Trump continues to insist that Pence should have 'gone back' after the Capitol riots to overturn the 2020 election results




Pence Trump
Pence Trump  
  • Trump continues to say that former VP Mike Pence should have tried to overturn the 2020 election.

  • Trump falsely told Fox News' Lisa Boothe that Pence could have "sent it back" on January 6.

  • Pence's role that day was limited to overseeing the electoral vote-counting process.

  • See more stories on Insider's business page.

Former President Donald Trump incorrectly claimed that former Vice President Mike Pence could have summarily rejected entire states' Electoral College votes at the January 6 joint session of Congress in a podcast interview with Fox News' Lisa Boothe.

In the interview, Trump doubled down on false assertions that the 2020 election was stolen from him and that entire states' election results were invalid because election-rule changes were made by courts and other elected officials, not state legislatures.

"It's too bad Mike Pence didn't go back, because you would have had a much different result had Mike Pence gone - he could have said, 'I'm sorry, but this was not approved by the state legislature, and according to the Constitution, it had to be,'" Trump said, falsely tacking on: "Mike Pence could have sent it back. He could have said, 'I'm sorry, but you have to check this out.'"

In the weeks leading up to the joint session of Congress to count electoral votes on January 6, Trump used his now-suspended Twitter account to pressure Pence into subverting the election results.

But Pence did not have the power to reject entire states' electoral college vote certificates unilaterally or to "send back" the certificates in the hopes that state legislatures would override a vote from the electors of their states.

Under the parameters of the Electoral Count Act of 1887, Pence's role, as Senate president, was to oversee the counting of certificates and to field objections to the counting of states' electoral votes from members of Congress.

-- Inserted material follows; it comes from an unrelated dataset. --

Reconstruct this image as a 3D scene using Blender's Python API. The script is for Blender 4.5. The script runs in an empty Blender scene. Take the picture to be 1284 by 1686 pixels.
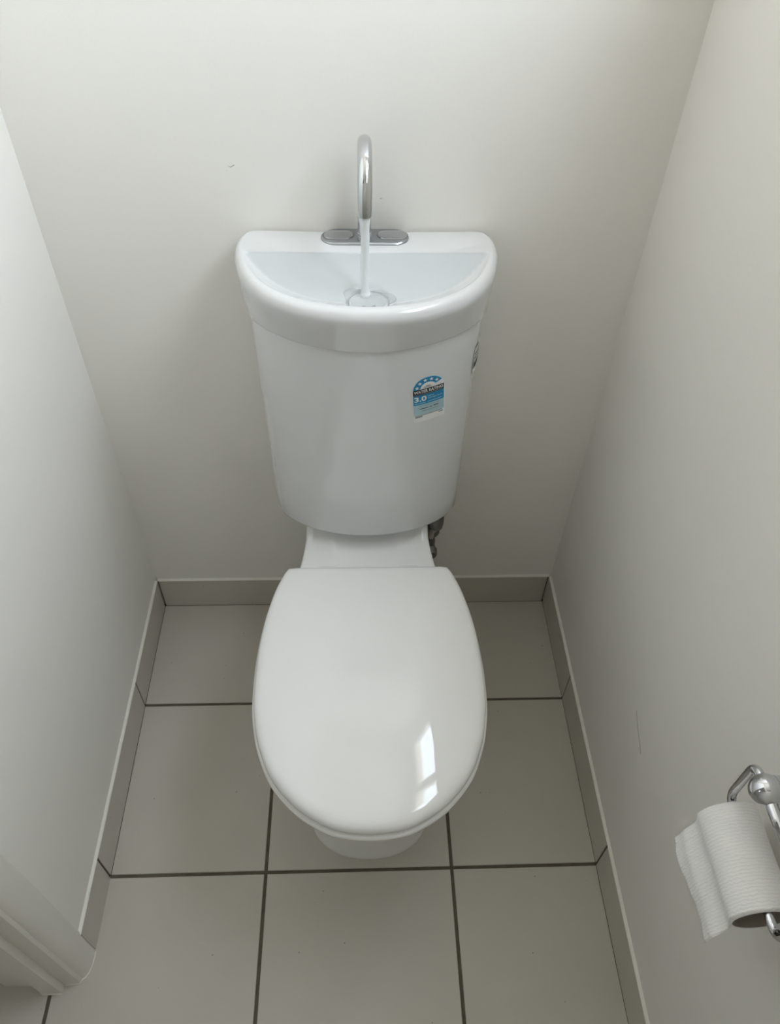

Both chambers of Congress ended up debating and ultimately rejecting two objections to counting electoral votes from Arizona and Pennsylvania. The process was interrupted by a deadly insurrection on the Capitol by pro-Trump rioters driven to overtake the building based on the lie that Congress, including Pence, was stealing a rightfully won election from Trump.

Also, Congress was not certifying the election, but rather counting certificates of the presidential results submitted by states.

The Electoral Count Act allows for members of Congress to object to electoral slates only if the election is not certified by the deadline, if the electors who voted were not those selected by the voters of the state, or if the electors voted illegally, like after being bribed, the Campaign Legal Center's senior director for trial litigation Adav Noti told Insider in January.

"But those are extremely narrow: either the wrong people had to have voted, or they had to have voted illegally. None of what got raised in this election falls into either of those categories," Noti said.

Trump also told Boothe that the Supreme Court, except for Justices Clarence Thomas and Samuel Alito, "should be ashamed of themselves" for declining to take up election-related cases out of Pennsylvania and Texas.

"The Supreme Court didn't want to hear it. They didn't rule on the facts. They ruled on things like no standing, process. They should be ashamed of themselves," Trump said.